Two atmospheric phenomena, thought to foretell the progression of climate change, have been detected simultaneously by sensitive scientific instruments probing the night sky above Antarctica.
Polar mesospheric clouds (PMC) and polar mesosphere summer echoes (PMSE), caused by water vapour crystallising in the coldest region of the Earth’s atmosphere — the mesosphere — 50 to 92km up, were observed together for the first time by Australian Government Antarctic Division scientists at Davis station last summer.
The simultaneous observation, using a radar for PMSE and a LIDAR – light detection and ranging instrument — for PMC, is the first in the Southern Hemisphere and will allow scientists to compare differences between the phenomena in the southern and northern hemispheres and to better predict the effects of climate change.
‘These phenomena have been well recorded and studied in the Northern Hemisphere but we’ve only recently detected them above Antarctica,’ radar physicist, Dr Ray Morris, told delegates at the Scientific Committee on Antarctic Research Open Science Conference.

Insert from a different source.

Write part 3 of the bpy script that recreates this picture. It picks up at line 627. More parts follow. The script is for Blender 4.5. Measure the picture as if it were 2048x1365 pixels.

‘In the 2005–2006 austral summer we identified PMC and PMSE at the same latitude as our northern counterparts — 68.6° south versus 69° north — using similar equipment, allowing us to compare the intensity and extent of these phenomena in each hemisphere.
‘Our results show that the occurrence and brightness of Southern Hemisphere PMC and PMSE are lower than those reported in the Northern Hemisphere, and that the ice clouds peak about one kilometre higher in the Southern Hemisphere. Further observation is needed to explain these differences.’
These comparisons will help scientists understand the connections between mesosphere processes in the northern and southern hemispheres and provide a baseline against which changes in PMSE and PMC can be measured. This is important if we are to better understand and model climate change.
‘The mesosphere is more sensitive to climate change than other parts of the atmosphere, and there is evidence to suggest that a warming of 1.9°C at the Earth’s surface would result in a 20°C cooling in the mesosphere,’ LIDAR physicist Dr Andrew Klekociuk said.
‘If this happens, we could see changes in the extent, duration and intensity of PMSE and PMC, well before we see any effects in the lower atmosphere. So we may be able to use these phenomena to monitor climate change.